Aristóteles, Metafísica, Livro I, Capítulo I

A responsabilidade do plano desta exposição cabe-me inteiramente. Não pretendi, aliás, apresentar uma retrospectiva – já que entendo que é o tempo que se encarrega do historial dos acontecimentos. Pretendi, antes, delinear uma escolha de obras, em função de conjuntos que pudessem resumir e tornar compreensível o meu trabalho de pintor. Pela primeira vez, sem interrupções, uma exposição abrange a minha intervenção, que parte, propositadamente, do presente para o passado. Fui, de resto, objeto de outras antologias significativas: no Centro de Arte Moderna da FundaçãoCalouste Gulbenkian em 1985 (Pintura, 1950-1985), no Museu do Chiado em 1996 (Para o estudo da melancolia.
Os parâmetros museológicos e as minhas próprias intenções limitaram, porém, o âmbito temporal dessas apresentações. A exposição no Museu Colecção Berardo constitui, portanto, o mais vasto depoimento que realizei sobre o meu trabalho. Com o passar dos anos, foram-me atribuídas algumas classificações genéricas – expressionista, neorrealista, pop, pós-modernista, clássico, metafísico... Com excepção da asserção neorrealista, que era despropositada, todas as outras designações respeitam, efectivamente, a aspectos mais ou menos prolongados do meu trabalho.



Todavia, e embora reconheça a sua eficácia didática, penso que nenhuma delas abarca o sentido geral da minha pintura, na medida em que ficam de fora dessas classificações aspectos que julgo significativos e que sobram do que é arrumado do ponto de vista crítico. Os meus começos não tiveram nada em comum com o movimento neorrealista; bem pelo contrário, como esta exposição demonstra. Nos anos de 1950, a minha ligação foi essencialmente à primeira Escola de Paris, e nela avulta a figura tutelar de Chagall. Seguiram-se-lhe, naturalmente, muitas outras, contemporâneas e muitas vezes pertencendo ao passado, como no caso da perene recordação do Greco de Toledo. Essas múltiplas influências educaram o meu olhar e guiaram a minha mão, permitindo-me a afirmação de uma expressão pictórica que entendo própria. A pintura italiana do Quattrocento teve muita importância para o meu trabalho, todavia os grandes pintores italianos do século XX, como De Chirico e Morandi, que sempre admirei, nunca constituíram uma fonte de inspiração (é para Zurbaran que olho e também para Chardin). O sentido metafísico, que, juntamente com o pendor expressionista e lírico, atravessa prolongadamente o meu trabalho, tem, do meu ponto de vista, uma tripla origem: - Os frescos “clássicos” e “modernos” da Vila dos Mistérios, em Pompeia, e Carpaccio, a quem dedico em 1961 uma homenagem, porque, justamente, venho a encontrar nele o sentido de ausência das figuras que habitavam o meu paisagismo de então; - A poesia, designadamente de Cesário e dos “presencistas”; - A pressão claustrofóbica e entediante do ambiente português das décadas de 1950 e 60. O meu silêncio permaneceu sempre ligado ao real quotidiano. Mas, naturalmente, o tempo aperta e simplifica o entendimento das coisas.

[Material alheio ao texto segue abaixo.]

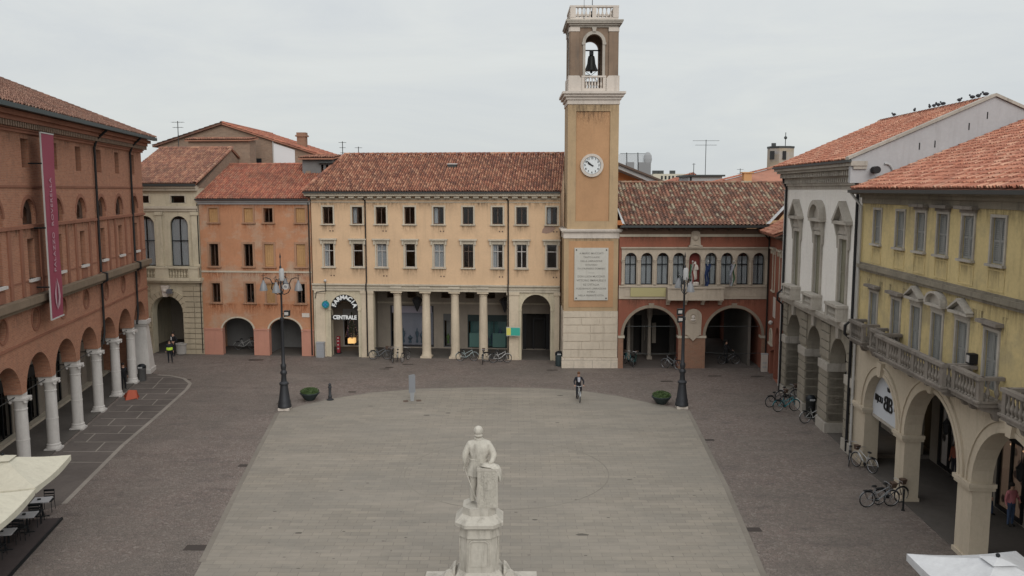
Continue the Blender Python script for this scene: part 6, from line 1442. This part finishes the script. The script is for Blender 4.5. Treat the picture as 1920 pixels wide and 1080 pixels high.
MB().lathe([(.2,0),(.215,.1),(.2,.2)],0,0,14,.98,1.1,.85).build('reflective_band',flat('reflective_yellow',(.55,.80,.08),.5),S,smooth=True)
p=gnd(326,668); S=person('person in black with one elbow out, standing behind the uniformed one',p,-.5,(.015,.015,.018),(.015,.015,.018),pose=dict(le=(.42,.0,1.2),lw=(.22,-.1,1.02),lp=(.16,-.12,1.0),ls=(.2,0,1.42)),scale=1.1)
MB().prism([(-.05,1.2),(.05,1.2),(.04,1.42),(-.04,1.42)],-.18,-.15).build('shirt_front',flat('pale_shirt',(.5,.5,.5),.9),S)
person('person in a pink jacket carrying a dark bag under the third yellow palace arch',gnd(1893,987),.3,(.52,.19,.21),(.06,.09,.16),hair='hairdark',hairlong=True,pose=dict(le=(.3,-.0,1.15),lw=(.2,-.22,1.05),lp=(.14,-.26,1.04)))
S=person('person in dark clothes walking inside the yellow palace arcade behind the third pier',gnd(1851,968),1.4,(.02,.02,.024),(.05,.07,.12),pose=dict(lk=(.1,-.18,.5),la=(.1,-.2,.1),lf=(.11,-.34,.04),ra=(-.1,.2,.12),rf=(-.11,.1,.04)))
person('person in a bright top inside, seen through the second yellow palace arch',gnd(1789,897),-1.2,(.35,.12,.08),(.03,.03,.04),hair='hairbrown')
person('person in black standing between the fifth and sixth marble columns of the brick arcade',(LF.pt(31.2,.3)),.8,(.012,.012,.014),(.012,.012,.015))
person('person in a striped blue top among the cafe tables inside the brick arcade',(LF.pt(11.9,1.6)),2.2,(.16,.17,.28),(.02,.02,.03),hair='hairdark'); person('person in a grey coat beside the striped one in the brick arcade',(LF.pt(12.9,1.3)),2.6,(.25,.25,.26),(.2,.2,.21),hair='hairbrown')
pb=gnd(1366,683); bike(pb,.1,'dark bicycle wheeled through the right loggia arch',K_,group='bicycles in use'); person('person in a long dark coat pushing a bicycle through the right loggia arch',(pb[0]-.1,pb[1]+.4),.9,(.02,.02,.022),(.02,.02,.025),pose=dict(lw=(.3,-.35,1.0),lp=(.3,-.42,.98),le=(.28,-.12,1.15)),jacket_long=.3)
# orange cover
p=gnd(247,748); S=thing('orange_folding_sign','small folded orange stand lying open at the foot of the sixth marble column','stand',(*p,0),.5)
om=flat('orange_plastic',(.38,.085,.045),.7); S.scale=(.9,.9,.62)
MB().add([(-.4,-.3,0),(.3,-.3,.1),(.35,0,.85),(-.15,0,.95),(.1,.35,.0),(.5,.3,.0),(-.5,.2,.35)],[(0,1,2,3),(3,2,1,0),(3,2,5,4),(4,5,2,3),(0,3,6),(6,3,0),(1,5,2),(2,5,1)]).build('cover',om,S); MB().tube([(-.4,-.3,0),(-.2,0,.9)],.03).cut().tube([(.5,.3,0),(.3,0,.85)],.03).cut().tube([(.35,-.35,0),(.3,0,.85)],.03).build('legs',om,S)
# flags on the loggia
def flag(u,label,cols,lean=0):
    S=thing('flag',label,'flag',(7.8+u,61.3-.75,0),0,'flags hung from the loggia'); 
    MB().tube([(0,.5,6.1),(0,-.5,7.9)],.025).ball((0,-.52,7.95),.06).build('flag_pole',M['pipewhite'],S)
    for i,c in enumerate(cols):
        a=-.17+i*.34/len(cols); b=a+.34/len(cols); v=[]
        for k in range(9):
            z=7.75-k*.2; s_=.05*math.sin(k*1.1+i); v+=[(a*(1-k*.03)+s_,-.42+.04*k+.06*math.sin(k*.9+i*2),z),(b*(1-k*.03)+s_,-.42+.04*k+.06*math.sin(k*.9+i*2+2),z)]
        MB().add(v,[(2*k,2*k+1,2*k+3,2*k+2) for k in range(8)]).build('cloth',flat('flag_cloth',c,.8),S)
flag(4.95,'limp green, white and red flag left of the niche statue',[(.03,.10,.045),(.30,.30,.29),(.20,.04,.035)]); flag(6.05,'limp dark blue flag right of the niche statue',[(.015,.03,.085),(.015,.03,.085)]); flag(7.85,'limp white and green flag hung before the seventh loggia window',[(.25,.25,.30),(.32,.33,.33),(.02,.08,.035)])
# saint in the niche
S=thing('niche_statue','pale stone statue of a robed figure with a child in the red niche','statue',(7.8+LC[4],61.3+.05,6.3),0)
skinned('statue_figure',[((0,0,.15),.26),((0,0,.7),.2),((.02,0,1.15),.2),((.02,-.02,1.4),.07),((.04,-.03,1.55),.1),((.2,-.02,1.2),.07),((.22,-.15,.95),.06),((-.05,-.2,.98),.05),((-.2,-.0,1.2),.07),((-.26,-.12,.95),.06),((-.12,-.2,1.1),.09),((-.12,-.2,1.3),.07)],
 [(0,1),(1,2),(2,3),(3,4),(2,5),(5,6),(6,7),(2,8),(8,9),(9,10),(10,11)],[0]*11,[M['belstone']],S)
MB().lathe([(.35,-.2),(.35,0),(.3,.05)],0,0,12).build('statue_base',M['belstone'],S)

# ================================================================ monument
MY=24.5; MX=atY(899,960,MY)[0]
S=thing('monument_pedestal','pale marble octagonal pedestal on steps, carrying the statue','monument',(MX,MY,0),0)
def octa(m,w,d,z0,z1,ch=.22,w1=None,d1=None):
    w1=w1 or w; d1=d1 or d
    def ring(w,d,c,z): 
        x,y=w/2,d/2; return [(x-c,-y,z),(x,-y+c,z),(x,y-c,z),(x-c,y,z),(-x+c,y,z),(-x,y-c,z),(-x,-y+c,z),(-x+c,-y,z)]
    v=ring(w,d,ch,z0)+ring(w1,d1,ch*w1/w,z1); m.add(v,[tuple(range(7,-1,-1)),tuple(range(8,16))]+[(i,(i+1)%8,(i+1)%8+8,i+8) for i in range(8)]); return m
octa(MB(),.96,.96,3.5,3.72).build('statue_base',M['monument'],S)
m=MB(); octa(m,1.15,1.15,3.12,3.2,.26,1.4,1.4); octa(m,1.42,1.42,3.2,3.3,.3); octa(m,1.42,1.42,3.3,3.5,.3,1.0,1.0); octa(m,1.2,1.2,2.86,3.12,.26,1.12,1.12); m.build('pedestal_cap',M['monument'],S)
m=MB(); octa(m,1.14,1.14,1.82,2.86,.2,1.06,1.06); m.build('pedestal_body',M['monument'],S)
m=MB()
fr_=MB().plate([(-.3,2.0),(.3,2.0),(.3,2.72),(.2,2.8),(-.2,2.8),(-.3,2.72)],[[(-.26,2.04),(.26,2.04),(.26,2.7),(.18,2.76),(-.18,2.76),(-.26,2.7)]],-.585,-.55)
for k in range(4):
    a=k*PI/2; m.add([(x*math.cos(a)-y*math.sin(a),x*math.sin(a)+y*math.cos(a),z) for x,y,z in fr_.v],fr_.f)
m.build('panel_moulding',M['monument'],S)
m=MB(); octa(m,1.5,1.5,1.5,1.62,.28,1.46,1.46); octa(m,1.42,1.42,1.62,1.82,.28,1.18,1.18); octa(m,1.6,1.6,1.1,1.5,.3); m.build('pedestal_foot',M['monument'],S)
for sx in (-1,1): MB().lathe([(.05,-.12),(.16,-.1),(.16,.1),(.05,.12)],0,0,12).build('bronze_wreath',M['monument'],S,loc=(sx*.9,-.3,1.6)).rotation_euler=(PI/2,0,0)
for sx in (-1,1): MB().prism([(sx*.72,1.1),(sx*1.2,1.1),(sx*1.12,1.35),(sx*.95,1.5),(sx*.8,1.75),(sx*.72,1.8)][::sx],-.35,.35).build('volute',M['monument'],S)
MB().box(-1.2,1.2,-1.0,1.0,.9,1.1).box(-1.75,1.75,-1.5,1.5,.45,.9).box(-2.3,2.3,-2.0,2.0,.0,.45).build('steps',M['monument'],S)
S=thing('standing_statue','white marble statue of a man in a frock coat beside a carved pillar','statue',(MX,MY,3.72),PI)
k=2.28/1.75
J=[((0,0,1.18),.2),((0,.0,1.62),.26),((0,.0,1.92),.085),((0.02,-.02,2.06),.13),((0.02,-.02,2.22),.125),
 ((.13,0,1.1),.15),((.2,-.02,.62),.1),((.2,0,.12),.065),((.22,-.2,.05),.055),
 ((-.12,0,1.1),.15),((-.18,-.1,.62),.1),((-.2,-.08,.12),.065),((-.24,-.26,.05),.055),
 ((.29,0,1.80),.125),((.42,.05,1.5),.105),((.43,-.0,1.22),.075),((.43,-.03,1.1),.05),
 ((-.29,0,1.80),.125),((-.44,.08,1.5),.11),((-.38,.2,1.33),.075),((-.28,.24,1.28),.05)]
Ed=[(0,1),(1,2),(2,3),(3,4),(0,5),(5,6),(6,7),(7,8),(0,9),(9,10),(10,11),(11,12),(1,13),(13,14),(14,15),(15,16),(1,17),(17,18),(18,19),(19,20)]
skinned('statue_figure',J,Ed,[0]*20,[M['statue']],S,sub=2)
m=MB()
for (px_,py_,pz_,dx_) in ((.43,-.03,1.1,0),(-.28,.24,1.28,1)):
    for q_ in range(4): o=Vector((px_+(q_-1.5)*.022*(1-dx_),py_+(q_-1.5)*.022,pz_)); m.tube([o,o+Vector((dx_*.05,0,-.05*(1-dx_))),o+Vector((dx_*.09,-.01,-.1*(1-dx_)-.02))],[.013,.012,.008],5)
m.build('fingers',M['statue'],S)
# coat: lofted, with creases
def loft(rings,n=28,fold=.0,seed=2):
    m=MB(); v=[];f=[]; rnd=random.Random(seed); ph=[rnd.uniform(0,6.28) for _ in range(6)]
    for j,(z,cx_,cy_,rx,ry,fo) in enumerate(rings):
        for i in range(n):
            a=2*PI*i/n; w=1+fo*(math.sin(5*a+ph[0]+z*2)+.7*math.sin(9*a+ph[1]-z*3)+.5*math.sin(13*a+ph[2]))
            v.append((cx_+rx*w*math.cos(a),cy_+ry*w*math.sin(a),z))
    for j in range(len(rings)-1):
        for i in range(n): i2=(i+1)%n; f.append((j*n+i,j*n+i2,(j+1)*n+i2,(j+1)*n+i))
    f.append(tuple(range(n-1,-1,-1))); f.append(tuple((len(rings)-1)*n+i for i in range(n)))
    return m.add(v,f)
loft([(.88,.05,0,.33,.24,.05),(.95,.05,0,.325,.24,.05),(1.1,.04,0,.30,.225,.03),(1.3,.02,.0,.265,.2,.01),(1.38,.02,0,.29,.22,.012),(1.392,.02,0,.25,.185,.02),(1.47,.01,0,.28,.205,.03),(1.55,0,0,.31,.215,.025),(1.72,0,0,.37,.22,.025),(1.84,0,0,.36,.19,.015),(1.93,0,0,.18,.12,.0),(1.97,0.01,-.01,.10,.09,0)]).build('frock_coat',M['statue'],S,smooth=True)
loft([(1.95,.01,0,.13,.115,0),(2.02,.02,-.01,.11,.1,0)]).build('collar',M['statue'],S,smooth=True)
MB().ball((.02,.03,2.22),.155,14,9,.92,1.0,.98).ball((.02,.08,2.1),.115,10,6,1.1,.7,.7).build('hair',M['statue'],S,smooth=True)
MB().ball((-.105,-.02,2.13),.03,6,5,.5,1,1.4).ball((.145,-.02,2.13),.03,6,5,.5,1,1.4).build('ears',M['statue'],S)
MB().tube([(.46,.0,1.15),(.0,.38,.02)],.016).build('walking_stick',M['statue'],S)
for jx,jy,z0 in ((.2,-.01,.2),(-.18,-.09,.2)): loft([(.1,jx,jy+.0,.09,.1,.02),(.35,jx,jy,.1,.105,.03),(.9,jx*.8,jy,.15,.15,.02)],seed=4).build('trouser_leg',M['statue'],S,smooth=True)
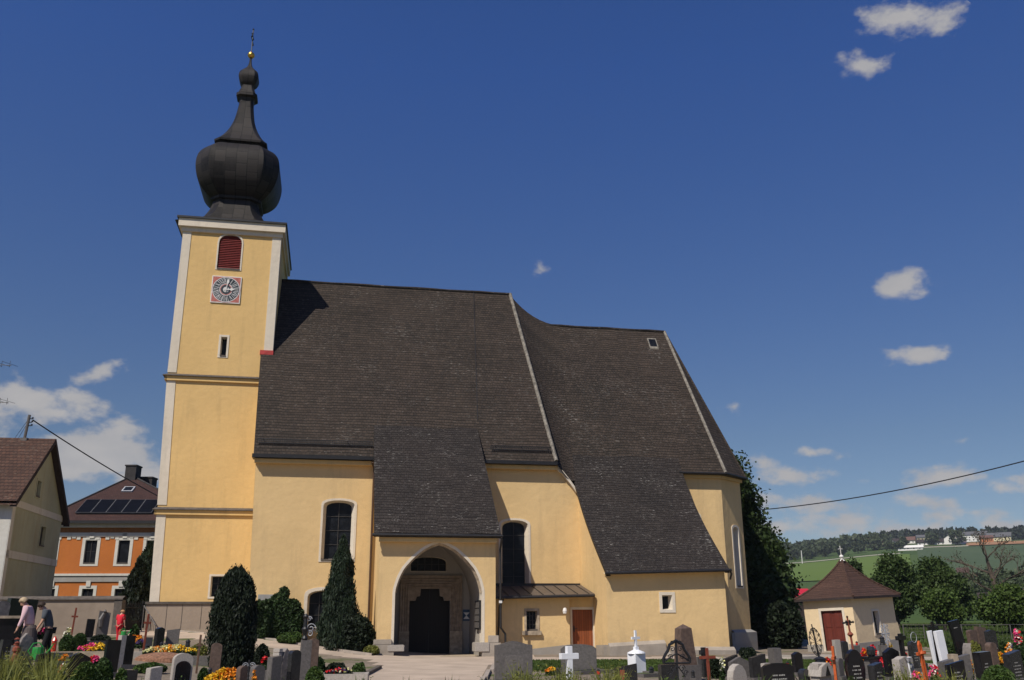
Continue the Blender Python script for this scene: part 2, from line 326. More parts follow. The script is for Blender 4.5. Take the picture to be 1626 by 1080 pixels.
# ------------------------------------------------------------------ mesh helpers
def tag(o, label=None, cat=None, group=None, kind=None):
    for k, v in (('label',label),('category',cat),('group',group),('kind',kind)):
        if v: o[k] = v
    return o
def thing(name, label, cat, loc=(0,0,0), rotz=0, group=None, rot=None):
    o = bpy.data.objects.new(name, None); C.objects.link(o); o.location = loc
    o.rotation_euler = rot if rot else (0, 0, rotz); o.empty_display_size = .2
    return tag(o, label, cat, group)
class MB:
    def __init__(s, f=None): s.v = []; s.f = []; s.uv = []; s.sm = []; s.fr = f
    def vert(s, p):
        s.v.append(tuple(s.fr(*p)) if s.fr else tuple(p)); return len(s.v)-1
    def face(s, pts, uv=None, smooth=False):
        ids = [s.vert(p) for p in pts]; s.f.append(ids); s.uv.append(uv); s.sm.append(smooth)
    def box(s, x0, x1, y0, y1, z0, z1):
        P = [(x0,y0,z0),(x1,y0,z0),(x1,y1,z0),(x0,y1,z0),(x0,y0,z1),(x1,y0,z1),(x1,y1,z1),(x0,y1,z1)]
        for q in ((0,3,2,1),(4,5,6,7),(0,1,5,4),(1,2,6,5),(2,3,7,6),(3,0,4,7)): s.face([P[i] for i in q])
        return s
    def prism(s, loop, a, b, ax=1):
        """loop of 2D points (x,z) extruded along y from a to b (ax=1) or (x,y) along z (ax=2)"""
        def P(p, t): return (p[0], t, p[1]) if ax == 1 else ((p[0], p[1], t) if ax == 2 else (t, p[0], p[1]))
        ar = sum(loop[i][0]*loop[(i+1) % len(loop)][1]-loop[(i+1) % len(loop)][0]*loop[i][1] for i in range(len(loop)))
        if ar < 0: loop = loop[::-1]
        n = len(loop)
        if ax == 1: a_, b_ = a, b
        else: a_, b_ = b, a
        s.face([P(p, a_) for p in loop]); s.face([P(p, b_) for p in loop[::-1]])
        for i in range(n):
            p, q = loop[i], loop[(i+1) % n]; s.face([P(q, a_), P(p, a_), P(p, b_), P(q, b_)])
        return s
    def tube(s, pts, rads, n=8, smooth=True, cap=True):
        pts = [Vector(p) for p in pts]
        if isinstance(rads, (int, float)): rads = [rads]*len(pts)
        rings = []
        for i, p in enumerate(pts):
            d = (pts[min(i+1, len(pts)-1)]-pts[max(i-1, 0)]).normalized()
            a = d.orthogonal().normalized() if i == 0 else (rings[-1][1]-d*rings[-1][1].dot(d)).normalized()
            b = d.cross(a); rings.append(([p+(a*cos(2*PI*k/n)+b*sin(2*PI*k/n))*rads[i] for k in range(n)], a))
        for i in range(len(pts)-1):
            A, B = rings[i][0], rings[i+1][0]
            for k in range(n): s.face([A[k], A[(k+1) % n], B[(k+1) % n], B[k]], smooth=smooth)
        if cap: s.face(rings[0][0][::-1]); s.face(rings[-1][0])
        return s
    def lathe(s, prof, c=(0,0,0), n=16, smooth=True):
        for i in range(len(prof)-1):
            (r0, z0), (r1, z1) = prof[i], prof[i+1]
            for k in range(n):
                a, b = 2*PI*k/n, 2*PI*(k+1)/n
                p = [(c[0]+r0*cos(a), c[1]+r0*sin(a), c[2]+z0), (c[0]+r0*cos(b), c[1]+r0*sin(b), c[2]+z0), (c[0]+r1*cos(b), c[1]+r1*sin(b), c[2]+z1), (c[0]+r1*cos(a), c[1]+r1*sin(a), c[2]+z1)]
                if r0 < 1e-5: p = p[1:]
                elif r1 < 1e-5: p = p[:3]
                s.face(p, smooth=smooth)
        return s
    def plate(s, outer, holes, P, flip=False):
        loops = [[Vector((a, b, 0)) for a, b in outer]]+[[Vector((a, b, 0)) for a, b in h] for h in holes]
        flat = [p for l in loops for p in l]
        for t in tessellate_polygon(loops):
            q = [flat[i] for i in t]
            if ((q[1]-q[0]).cross(q[2]-q[0])).z < 0: q = q[::-1]
            if flip: q = q[::-1]
            s.face([P(p.x, p.y) for p in q])
        return s
    def build(s, name, mat, parent=None, bevel=0, weld=False):
        me = bpy.data.meshes.new(name); me.from_pydata(s.v, [], s.f); me.materials.append(M[mat] if isinstance(mat, str) else mat)
        ul = me.uv_layers.new(name='UVMap'); data = np.zeros(len(me.loops)*2); k = 0
        for fi, f in enumerate(s.f):
            if s.uv[fi]:
                for q in s.uv[fi]: data[k:k+2] = q; k += 2
                continue
            p = [Vector(s.v[i]) for i in f]; n = Vector((0,0,0))
            for i in range(len(p)): n += p[i].cross(p[(i+1) % len(p)])
            n = n.normalized() if n.length > 1e-9 else Vector((0,0,1))
            t = Vector((0,0,1)).cross(n); t = t.normalized() if t.length > .05 else Vector((1,0,0)); b = n.cross(t)
            for q in p: data[k] = q.dot(t); data[k+1] = q.dot(b); k += 2
        ul.data.foreach_set('uv', data)
        me.polygons.foreach_set('use_smooth', s.sm)
        if weld or bevel:
            bm = bmesh.new(); bm.from_mesh(me); bmesh.ops.remove_doubles(bm, verts=bm.verts, dist=1e-4)
            if bevel:
                try: bmesh.ops.bevel(bm, geom=[e for e in bm.edges if len(e.link_faces) == 2 and e.calc_face_angle(0) > .5], offset=bevel, segments=2, affect='EDGES')
                except Exception: pass
            bm.to_mesh(me); bm.free()
        me.update(); o = bpy.data.objects.new(name, me); C.objects.link(o)
        if parent: o.parent = parent
        return o
def leaves(name, cen, size, mat, parent=None, elong=1.5, up=0., jit=.35, out=None, seed=1, smooth=False):
    """many small diamond leaves round the given centres"""
    rg = np.random.default_rng(seed); cen = np.asarray(cen, float); n = len(cen)
    a = rg.normal(size=(n,3)); a[:,2] += up*3; a /= np.linalg.norm(a, axis=1)[:,None]
    b = rg.normal(size=(n,3)); b -= (b*a).sum(1)[:,None]*a; b /= np.linalg.norm(b, axis=1)[:,None]
    s_ = (size*(1+jit*rg.uniform(-1,1,n)))[:,None]
    v = np.empty((n,4,3)); v[:,0] = cen-a*s_*elong*.5; v[:,1] = cen+b*s_*.5; v[:,2] = cen+a*s_*elong*.5; v[:,3] = cen-b*s_*.5
    me = bpy.data.meshes.new(name); me.vertices.add(n*4); me.vertices.foreach_set('co', v.ravel())
    me.loops.add(n*4); me.loops.foreach_set('vertex_index', np.arange(n*4)); me.polygons.add(n)
    me.polygons.foreach_set('loop_start', np.arange(n)*4); me.polygons.foreach_set('loop_total', np.full(n, 4))
    me.materials.append(M[mat]); me.update(); me.validate()
    o = bpy.data.objects.new(name, me); C.objects.link(o)
    if parent: o.parent = parent
    return o
def in_blobs(blobs, n, seed=1, shell=.55, clump=0, cr=.35):
    rg = np.random.default_rng(seed); vol = np.array([b[3]*b[4]*b[5] for b in blobs])**(.75); pr = vol/vol.sum()
    idx = rg.choice(len(blobs), n, p=pr); B = np.array(blobs)[idx]
    d = rg.normal(size=(n,3)); d /= np.linalg.norm(d, axis=1)[:,None]
    r = (shell+(1-shell)*rg.random(n)**.6)[:,None]
    p = B[:,:3]+d*r*B[:,3:6]
    if clump:
        k = n//clump; base = p[:k]; j = rg.integers(0, k, n); p = base[j]+rg.normal(size=(n,3))*cr
    return p
def lerp(a, b, t): return a+(b-a)*t
def sst(a, b, x):
    t = max(0, min(1, (x-a)/(b-a))); return t*t*(3-2*t)
def interp(x, tab):
    if x <= tab[0][0]: return tab[0][1]
    for (a, p), (b, q) in zip(tab, tab[1:]):
        if x <= b: return lerp(p, q, (x-a)/(b-a))
    return tab[-1][1]
FAR = [(0,0),(60,-.1),(110,.9),(180,2.5),(300,6),(400,11),(700,33),(1000,66),(1180,84),(1400,99),(1700,109),(2200,125),(4000,190)]
def hgt(x, y):
    r = math.hypot(x, y)
    L = sst(-3, -16, x) if x < -3 else 0
    L = sst(3, 16, -x)
    hl = interp(y, [(5,.35),(22,.55),(32,.62),(45,.76),(52,1.3),(80,1.6)])
    near = L*hl - .12*sst(8, 20, x)
    f = interp(r, FAR) if r > 60 else -.1
    if r > 400: f *= 1-.12*(1-sst(.268, .400, math.atan2(x, y)))*sst(400, 700, r)
    t = sst(58, 80, r)
    h = near*(1-t)+(f+L*1.5)*t if t > 0 else near
    # planted bank between the road and the graves
    h += (.95-.25*L)*(sst(4.5, 6.5, y)-sst(9.5, 13, y))*(1 if r < 60 else 0)
    return h
def ghit(x, y):
    d = ray(x, y); t0 = 0.002
    P = None
    k = 5/d.y
    while k*d.y < 3500:
        X, Y, Z = d.x*k, d.y*k, d.z*k+EZ
        if Z <= hgt(X, Y) and Y > 14: return Vector((X, Y, hgt(X, Y)))
        k *= 1.01
    return Vector((d.x*k, d.y*k, hgt(d.x*k, d.y*k)))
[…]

De qualquer modo, porém, acredito que a minha “linha metafísica” se liga essencialmente a uma concessão individualizada da pintura como um processo de conhecimento, literalmente, para além das aparências físicas, que os sentidos transmitem. Esse processo define a história da pintura desde o seu remoto passado até ao presente. Porque é específico, não pode ser repartido por outros campos estéticos sem que essa qualidade essencial de indagação tenda a alterar-se ou a perder-se em favor de outras (embora igualmente válidas) expressões. Trata-se de procurar a essência das coisas; mas, talvez, as coisas não tenham realmente essência nenhuma e a sua busca seja inútil. É uma dúvida de natureza metafísica que procuro resolver continuando a pintar.